O âmbito do presente recurso cinge-se à matéria cível (art. 403º, nº2, al. b), do CPP).

Pretende a recorrente que seja admitida a revista excecional, prevista no art. 672.º do CPC, integrado no art. 400º, nº 3, do CPP, aplicável ex vi do art. 4º, mesmo Código.

Em processo penal e em matéria de recursos, o Código (de processo penal) prevê e regulamenta autónoma e exaustivamente o modelo e os tipos de recurso. E a lei processual penal contém norma expressa que veda o duplo grau de recurso num caso como o presente. Duplo grau de recurso que a Constituição não consagra, sendo jurisprudência desde sempre pacífica, do Tribunal Constitucional, que o direito ao recurso constitucionalmente assegurado se basta com a garantia de um grau de recurso.

E as normas processuais civis cuja utilização se pretende não tem aplicação em processo penal, desde logo porque o art. 4.º do CPP pressupõe a existência de uma lacuna, a qual não ocorre em matéria de recursos.

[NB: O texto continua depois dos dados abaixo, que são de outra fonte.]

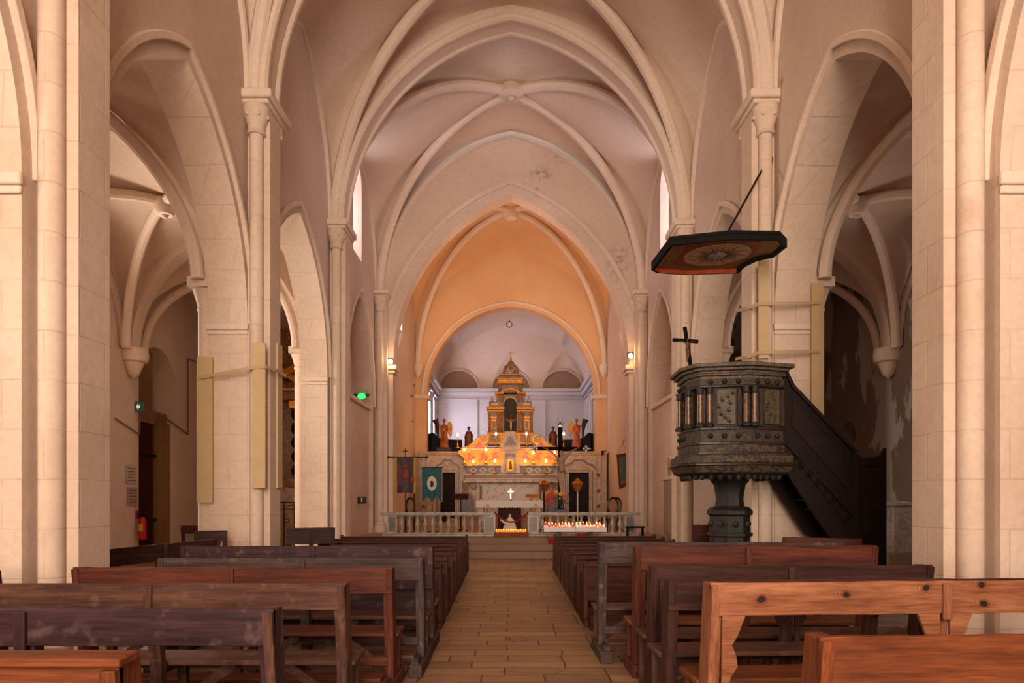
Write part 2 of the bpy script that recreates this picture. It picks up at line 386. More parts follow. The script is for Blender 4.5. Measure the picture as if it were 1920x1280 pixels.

Não ocorre seguramente ao nível das grandes linhas de organização do modelo e de classificação dos vários tipos de recursos, ordinários e extraordinários.

Como se afirma, no AC do STJ de 27 de janeiro de 2021, processo nº 266/07.5TATNV.E1. S1, Relator Nuno Gonçalves, que seguimos de perto, «A jurisprudência mais recente deste Supremo Tribunal entende uniformemente que o regime dos recursos quanto à questão penal está regulado completa e autonomamente no CPP. Na motivação do AUJ n.º 9/2005, expendeu-se que: “O regime de recursos em processo penal, tanto na definição do modelo como nas concretizações no que respeita a pressupostos, à repartição de competências pelos tribunais de recurso, aos modos de decisão do recurso e aos respetivos prazos de interposição, está construído numa perspetiva de autonomia processual, que o legislador pretende própria do processo penal e adequada às finalidades de interesse público a cuja realização está vinculado.

O regime de recursos em processo penal, tributário e dependente do recurso em processo civil no Código de Processo Penal de 1929 (CPP/29), autonomizou-se com o Código de Processo Penal de 1987 (CPP/87), constituindo atualmente um regime próprio e privativo do processo penal, tanto nas modalidades de recursos como no modo e prazos de interposição, cognição do tribunal de recurso, composição do tribunal e forma de julgamento.

No CPP/29, o recurso em processo penal seguia a forma do processo civil, sendo processado e julgado como o agravo de petição em matéria cível (artigo 649.º do CPP/29); não existia, então, como regra, regulamentação própria e autónoma, privativa do processo penal.

A autonomização do modelo de recursos constituiu mesmo um dos momentos de reordenamento do processo penal no CPP/87. A lei de autorização legislativa (Lei n.º 43/86, de 26 de Setembro), que concedeu autorização para a aprovação de um novo Código de Processo Penal, definiu expressamente como objetivo a construção de um modelo, que se pretendia completo, desde a conceção das fases do processo até aos termos processuais da reapreciação das decisões na concretização da exigência - que é de natureza processual penal no plano dos direitos fundamentais - de um duplo grau de jurisdição. A lei consagrou imposições determinantes no que respeitava ao regime de recursos, apontando para uma perspetiva autónoma e para uma regulação completa.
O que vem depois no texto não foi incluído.